Notre étude s’inscrit dans le cadre de la nouvelle Histoire religieuse et politique contemporaine du Gabon. Une Histoire religieuse et politique qu’Aline Coutrot, présente en ces termes:
« Aujourd’hui, les forces religieuses [l’Eglise catholique] sont prises en compte comme facteur de l’explication politique dans de nombreux domaines, elles font partie du tissu politique, relativisant l’intransigeance des explications fondées sur les facteurs socio-économiques » 10 .
Il ne s’agit pas d’une étude spécifique, sur la Mission au Gabon, sur l’histoire coloniale, encore moins d’une étude canonique sur l’Eglise catholique au Gabon, bien que nous ayons une approche théologique et canonique à travers les textes pontificaux et épiscopaux pour comprendre les causes et les raisons de l’intervention de l’Eglise dans les mutations politiques.
Ensuite, pour décrire, comprendre et analyser le comportement des acteurs, de la vie politique en générale (élections, violence politiques) et pour comprendre l’attitude de l’Eglise à partir de l’engagement des clercs et des laïcs, nous avons recours à la sociologie religieuse et à l’Histoire des mentalités initiée par les fondateurs des Annales, autrement dit à l’Histoire culturelle.
Enfin, cette étude concerne deux principaux éléments d’articulation, « L’Eglise catholique » et « la vie politique ». Il ne s’agit pas d’une comparaison des deux éléments. Nous nous interessons aux relations, aux interférences de la religion et de la politique au Gabon. Les mots « relation, contribution, conséquence » sont la base de notre analyse. Notre étude tente de rassembler les positions des historiens du politique et religieux gabonais.
Les liens intimes entre l’Eglise catholique et la vie politique, ont longtemps été négligés par les historiens du politique gabonais, qui s’intéressaient uniquement aux relations entre la Mission, puis l’Eglise catholique et l’administration coloniale, puis l’Etat gabonais dans le domaine de l’éducation. Les historiens religieux gabonais ne s’intéressaient qu’aux hauts faits missionnaires et ecclésiaux. Ce rapprochement est nécessaire et nous le complétons avec les nouvelles conceptions à cause des convergences entre l’histoire politique et l’histoire religieuse constatées ces trois dernières décennies en France 11 . Nous tenons compte de cet acquis de l’historiographie française, qui ne doit pas rester vain, pour un élargissement et un approfondissement de la recherche historique au Gabon.
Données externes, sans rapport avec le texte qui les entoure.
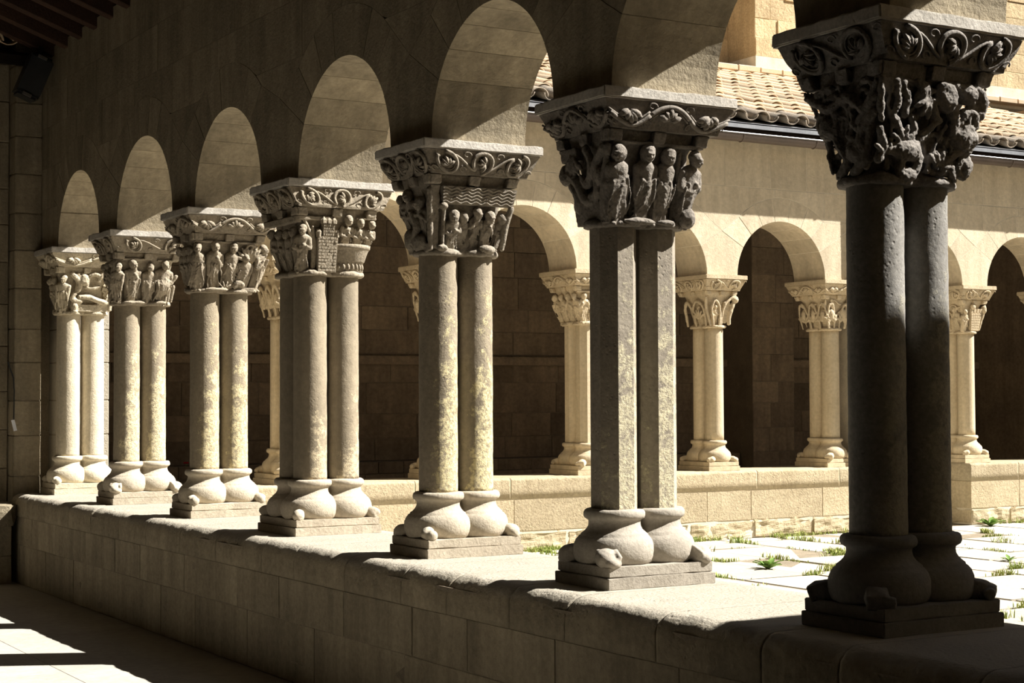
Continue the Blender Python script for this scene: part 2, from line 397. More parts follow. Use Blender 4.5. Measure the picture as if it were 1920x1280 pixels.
def scroll_bm(face, AX, AY, n, style, seed, cx=0, b1=.222):
    """vine scroll lying on the slanted face of the abacus"""
    bm = bmesh.new(); rnd = random.Random(seed)
    zt, zb = ZA-.058, ZC1+.006
    at_, ab_ = (AX-.012, .280); bt_, bb_ = (AY-.012, b1+.010)
    if face in 'FB': wt, wb, dt_, db_ = at_, ab_, bt_, bb_
    else: wt, wb, dt_, db_ = bt_, bb_, at_, ab_
    nrm, tg = Cap().frame(face)
    cx_ = Vector((cx, 0, 0))
    def Q(u, v, d=0):   # u -1..1, v 0..1
        g = v**.8
        wd = wb+(wt-wb)*v; ds = db_+(dt_-db_)*g
        return cx_ + nrm*(ds+d*.8) + tg*(u*wd) + Vector((0, 0, zb+(zt-zb)*v - d*.5))
    W = 2*(wt+wb)/2; H = math.hypot(zt-zb, dt_-db_)
    def q2(x, y, d=0): return Q(x/(W/2), y/H, d)   # metric coordinates, x from centre
    step = W/n; rad = min(H*.50, step*.47); yc = H*.5
    for k in range(n):
        x0 = -W/2+step*(k+.5); sg = 1 if k % 2 == 0 else -1
        if style == 'wave':
            pts = [(x0-step*.5 + step*j/14, yc - sg*math.cos(math.pi*(j/14-.5))*H*.42) for j in range(15)]
            tube(bm, [q2(x, y, .006) for x, y in pts], .011, 7)
            tube(bm, [q2(x, y+sg*.017, .005) for x, y in pts], .005, 5)
        else:
            pts = [(x0+rad*1.04*math.cos(sg*(2.4+5.4*j/26)), yc+rad*math.sin(sg*(2.4+5.4*j/26))) for j in range(27)]
            tube(bm, [q2(x, y, .006) for x, y in pts], .0098, 7)
            tube(bm, [q2(x0+(x-x0)*.82, yc+(y-yc)*.82, .005) for x, y in pts], .0042, 5)
            if k < n-1:
                xa, xb = x0+rad*.7, x0+step-rad*.7
                tube(bm, [q2(xa+(xb-xa)*j/6, yc+sg*rad*.7*math.cos(math.pi*j/6), .005) for j in range(7)], .0065, 6)
        # leaf inside
        nl = 5; lw = 1.35 if style == 'wave' else 1
        base = -sg*.5*math.pi if style == 'wave' else rnd.uniform(0, 6.28)
        bx, by = x0+math.cos(base)*rad*.35*(-1), yc-math.sin(base)*rad*.35
        for j in range(nl):
            an = base+math.pi*(0)+(-1.15+2.3*j/(nl-1))
            ln = rad*(.95 if j in (1, 3) else 1.1)*(.82 if style != 'wave' else 1.08)
            pts = [(bx+math.cos(an)*ln*q, by+math.sin(an)*ln*q) for q in (.12, .4, .7, 1)]
            tube(bm, [q2(x, y, d) for (x, y), d in zip(pts, (.003, .008, .009, .004))], [.007, .0125*lw, .0115*lw, .005], 6)
            tube(bm, [q2(x, y, d) for (x, y), d in zip(pts, (.012, .021, .020, .011))], .003, 4)
        for s in (-1, 1):   # small tendrils in the corners
            cx2, cy2 = x0+s*step*.43, H*(.86 if sg < 0 else .14)
            pts = [(cx2+.024*math.cos(a_)*(1-a_/8), cy2+.02*math.sin(a_)*(1-a_/8)) for a_ in [i_*.6 for i_ in range(9)]]
            tube(bm, [q2(x, y, .003) for x, y in pts], .0035, 5)
    fix(bm)
    return bm

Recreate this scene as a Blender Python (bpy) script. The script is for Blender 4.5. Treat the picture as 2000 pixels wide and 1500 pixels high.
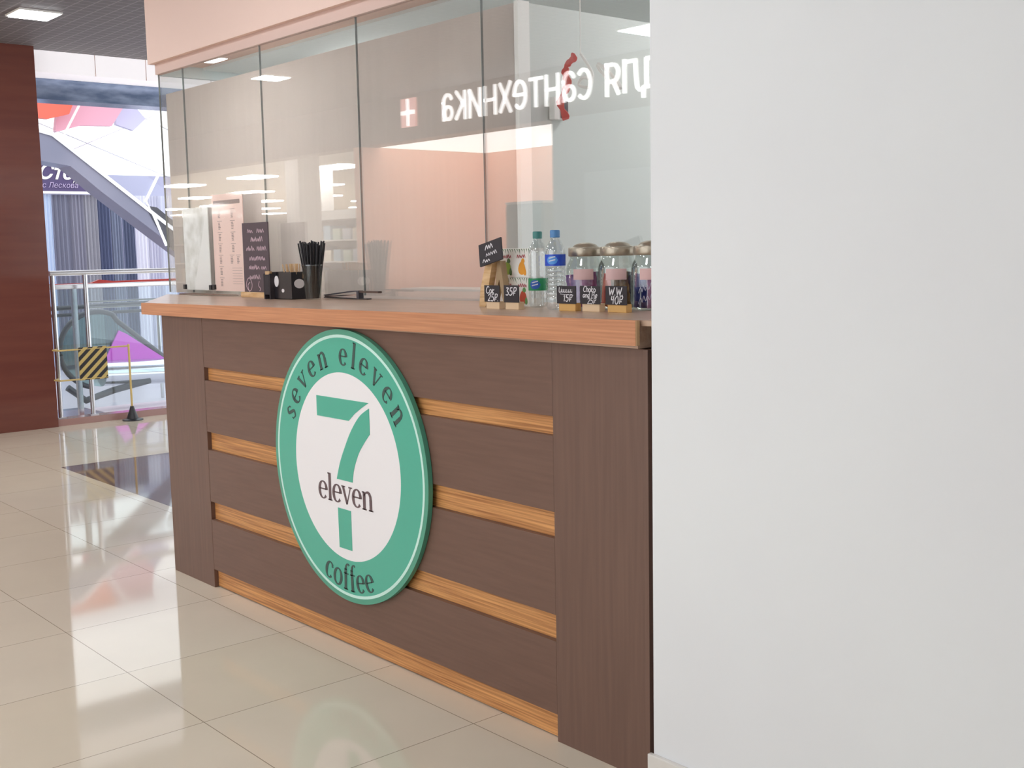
import bpy, bmesh, math, random
from mathutils import Vector, Matrix
random.seed(7)
S = bpy.context.scene
for o in list(bpy.data.objects): bpy.data.objects.remove(o)
COL = S.collection
PI = math.pi

# ---------------------------------------------------------------- camera
YAW, PIT, ROL, F = 8.58596987e-01, 1.16791291e-01, -1.99583508e-02, 2257.05
fw = Vector((-math.sin(YAW)*math.cos(PIT), math.cos(YAW)*math.cos(PIT), -math.sin(PIT)))
rt = fw.cross(Vector((0, 0, 1))).normalized()
up = rt.cross(fw)
c_, s_ = math.cos(ROL), math.sin(ROL)
r2 = c_*rt + s_*up
u2 = -s_*rt + c_*up
cam = bpy.data.cameras.new('camera')
cam.sensor_width = 36
cam.lens = F/2000*36
cam.clip_end = 200
co = bpy.data.objects.new('camera', cam)
M = Matrix((( r2.x, u2.x, -fw.x, 0), (r2.y, u2.y, -fw.y, 0), (r2.z, u2.z, -fw.z, 1.38), (0, 0, 0, 1)))
co.matrix_world = M
COL.objects.link(co)
S.camera = co

# ---------------------------------------------------------------- world, colour
W = bpy.data.worlds.new('daylight')
S.world = W
W.use_nodes = True
bg = W.node_tree.nodes['Background']
bg.inputs[0].default_value = (0.93, 0.96, 1.0, 1)
bg.inputs[1].default_value = 1.7
S.view_settings.view_transform = 'Standard'
S.view_settings.look = 'None'
S.view_settings.gamma = 1
S.view_settings.use_curve_mapping = False
S.view_settings.exposure = 0.3
LAMP = 24.0      # hall ceiling light emission
STORE_LAMP = 22.0
KIOSK_FILL = 34.0  # unseen fill lights added in and above the kiosk
REFL = 0.14     # share of light each face of a pane mirrors

# ---------------------------------------------------------------- materials
def lin(c):
    return tuple(((v/255)/12.92 if v/255 <= .04045 else ((v/255+.055)/1.055)**2.4) for v in c)
def mat(name, col, rough=.5, metal=0, spec=.5, emit=None, es=0, srgb=True):
    m = bpy.data.materials.new(name)
    m.use_nodes = True
    b = m.node_tree.nodes['Principled BSDF']
    if srgb: col = lin(col)
    b.inputs['Base Color'].default_value = (*col, 1)
    b.inputs['Roughness'].default_value = rough
    b.inputs['Metallic'].default_value = metal
    b.inputs['Specular IOR Level'].default_value = spec
    if emit is not None:
        b.inputs['Emission Color'].default_value = (*emit, 1)
        b.inputs['Emission Strength'].default_value = es
    return m
def N(m, t, **kw):
    n = m.node_tree.nodes.new(t)
    for k, v in kw.items(): setattr(n, k, v)
    return n
def L(m, a, b): m.node_tree.links.new(a, b)
def noisy(m, c1, c2, scale=(1, 1, 1), nscale=5, detail=4, bump=0, lo=.35, hi=.65):
    """stretched object-space noise between two colours"""
    tc = N(m, 'ShaderNodeTexCoord'); mp = N(m, 'ShaderNodeMapping')
    mp.inputs['Scale'].default_value = scale
    nz = N(m, 'ShaderNodeTexNoise'); nz.inputs['Scale'].default_value = nscale; nz.inputs['Detail'].default_value = detail
    rp = N(m, 'ShaderNodeValToRGB')
    rp.color_ramp.elements[0].position = lo; rp.color_ramp.elements[1].position = hi
    rp.color_ramp.elements[0].color = (*lin(c1), 1); rp.color_ramp.elements[1].color = (*lin(c2), 1)
    L(m, tc.outputs['Object'], mp.inputs[0]); L(m, mp.outputs[0], nz.inputs['Vector'])
    L(m, nz.outputs['Fac'], rp.inputs[0])
    b = m.node_tree.nodes['Principled BSDF']
    L(m, rp.outputs[0], b.inputs['Base Color'])
    if bump:
        bp = N(m, 'ShaderNodeBump'); bp.inputs['Strength'].default_value = bump; bp.inputs['Distance'].default_value = .002
        L(m, nz.outputs['Fac'], bp.inputs['Height']); L(m, bp.outputs[0], b.inputs['Normal'])
    return m
def pane_glass(name, tint=(.985, .99, .985), refl=REFL, rough=0.0):
    m = bpy.data.materials.new(name); m.use_nodes = True
    nt = m.node_tree; nt.nodes.clear()
    out = N(m, 'ShaderNodeOutputMaterial'); mx = N(m, 'ShaderNodeMixShader')
    tr = N(m, 'ShaderNodeBsdfTransparent'); gl = N(m, 'ShaderNodeBsdfGlossy')
    tr.inputs[0].default_value = (*tint, 1); gl.inputs['Roughness'].default_value = rough
    gl.inputs[0].default_value = (1, 1, 1, 1)
    mx.inputs[0].default_value = refl
    L(m, tr.outputs[0], mx.inputs[1]); L(m, gl.outputs[0], mx.inputs[2]); L(m, mx.outputs[0], out.inputs[0])
    return m

m_brown = noisy(mat('dark_brown_laminate', (128, 96, 84), .42), (109, 80, 67), (116, 86, 73), (.8, .8, 14), 6, 5)
m_brownv = noisy(mat('dark_brown_laminate_vertical', (128, 96, 84), .42), (108, 80, 68), (116, 87, 74), (14, 14, .6), 5, 5)
m_oak = noisy(mat('orange_zebrano', (205, 140, 88), .4), (160, 100, 54), (226, 164, 102), (.7, 8, 42), 5, 6, .15, .3, .68)
m_oakf = noisy(mat('orange_edge_wood', (200, 135, 95), .4), (184, 122, 86), (210, 148, 108), (.7, 8, 40), 5, 6, .1, .3, .7)
m_top = noisy(mat('worktop_tan', (170, 135, 112), .28), (174, 142, 120), (194, 164, 142), (.8, 14, 14), 5, 5)
m_green = mat('sign_green', (84, 178, 152), .35)
m_white = mat('sign_white', (243, 238, 238), .4)
m_ringw = mat('sign_ring', (205, 238, 226), .4)
m_dkgreen = mat('sign_rim', (86, 160, 134), .4)
m_letter = mat('sign_letter_grey', (62, 84, 78), .5)
m_letter2 = mat('sign_letter_brown', (104, 84, 86), .5)
m_wall = noisy(mat('white_paint', (240, 240, 240), .6), (232, 232, 233), (236, 237, 237), (1, 1, 1), 1.2, 2)
m_base = mat('baseboard_tile', (226, 220, 213), .25)
m_header = mat('pink_beige_paint', (234, 204, 190), .6)
m_band = mat('pink_beige_trim', (212, 182, 170), .5)
m_panel = noisy(mat('beige_panel', (226, 214, 204), .7), (224, 214, 207), (230, 220, 213), (9, 1, .3), 4, 3)
nt_ = m_panel.node_tree; pb_ = nt_.nodes['Principled BSDF']; tl_ = N(m_panel, 'ShaderNodeBsdfTranslucent'); mx_ = N(m_panel, 'ShaderNodeMixShader')
mx_.inputs[0].default_value = .45; tl_.inputs[0].default_value = (*lin((234, 226, 222)), 1)
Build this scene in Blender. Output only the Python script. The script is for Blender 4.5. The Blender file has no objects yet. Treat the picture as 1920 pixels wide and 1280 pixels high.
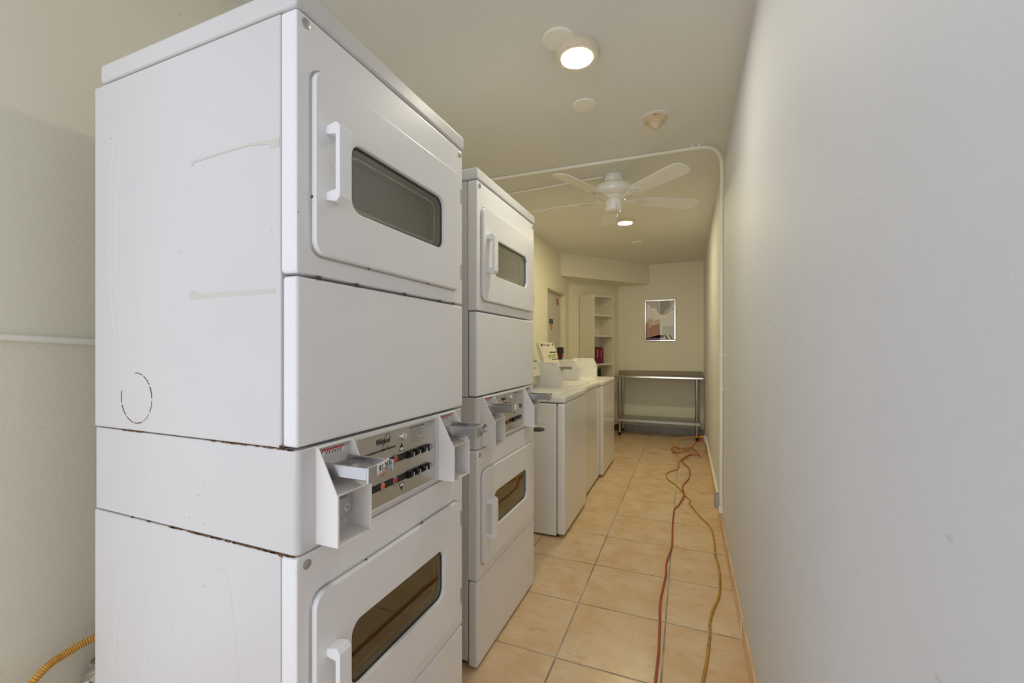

Nous pensons effectivement comme Aline Coutrot qu’ « à partir du moment où l’historien prend en compte l’interdépendance des champs disciplinaires, privilégie la longue durée, il découvre la force explicative du religieux ». 12
En travaillant sur cinquante ans, cette étude permet de déceler les données religieuses dans la vie politique et de déterminer la religion comme une « force explicative », comme un agent de construction de la nation gabonaise. C’est la raison pour laquelle dans la description et l’analyse nous faisons parfois référence à d’autres Églises chrétiennes, surtout l’Eglise Evangélique du Gabon 13 , et à d’autres religions comme l’Islam, voire les religions traditionnelles comme le Bwiti. Toutefois l’Eglise catholique reste notre principal centre d’intérêt et il s’agit toujours d’elle lorsque nous disons simplement Eglise.
L’approche comparative intervient lorsque nous faisons allusion à d’autres pays africains qui ont une histoire proche de celle du Gabon et qui ont connu en 1990 des « changements » politiques liés aux Conférences nationales. Il s’agit des pays d’Afrique Noire francophone comme le Congo Brazzaville, le Togo et le Bénin où l’Eglise s’est retrouvée « au perchoir » pour diriger la Conférences nationale ou la période de transition.
Pour tout dire, cette étude vise à contribuer à la reconstruction intelligible du passé religieux et politique, des rapports entre l’Eglise catholique et la politique, entre l’Eglise et la société au Gabon dans la seconde moitié du XXè siècle.
Sous la dir. de Rémond (R), Pour une histoire politique, Paris, Seuil, Op. Cit. p. 287.
L’historiographie gabonaise s’inspire très largement de l’historiographie française
Rémond (R), Pour une histoire politique, Op. Cit. p. 290.
Depuis trois décennies l’Eglise Evangélique ou protestante connaît trop de divisions internes qui amenuisent son efficacité. Cependant elle demeure la seconde force religieuse du pays.